Chair of the Overview and Scrutiny Committee at the North East Combined Authority


The devolution deal was not welcomed with open arms by everyone – some Durham politicians and residents believed they should have remained a separate entity.

However, David Taylor-Gooby was urging those who baulked at the idea of an elected mayor to get on board with the new ‘devo-deal’, he said: “The proposed new authority would cover from Durham to the Scottish borders. It would have direct control over bus services and local rail. There will be money to spend on developing affordable homes on brownfield (old industrial) sites, which are already allocated for housing – the local councils will still control development on greenfield land.

“There is much uninformed talk about Durham being controlled from Berwick, and local authorities being abolished. This simply is not true.”

The Northern Echo


Reshma Begum,

North East development manager at the Federation of Small Businesses


“Businesses of all sizes and across all sectors are clear on the benefits and opportunities devolution will have on the region.

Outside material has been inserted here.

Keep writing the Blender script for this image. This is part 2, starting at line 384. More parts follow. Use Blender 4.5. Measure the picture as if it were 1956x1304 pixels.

“In the current challenging economic climate, giving local leaders the powers to decide our direction and act based on the needs of local people will increase business and consumer confidence, allowing the North East to unlock our potential and achieve our ambitions.

“New powers, resources and momentum will support SMEs and sole traders, which we know are central to thriving people and places, making the North East the ideal place to start and grow a business. The announcement is great news for the whole region, our businesses and our communities.”

The Journal


Martin Gannon,

Gateshead Council Labour Chief


Martin Gannon is another who is hesitant about the £4.2bn deal. He was a vocal critic of a previous devolution deal for the region in 2016, which fell apart when Gateshead and then three other councils south of the Tyne pulled out.

Cllr Gannon said: “Whilst I welcome the prospect of a statutory authority with strategic powers across the seven authorities, let’s not run away with the idea that it’s a ‘good deal’, that it’s anywhere near ‘levelling up’.”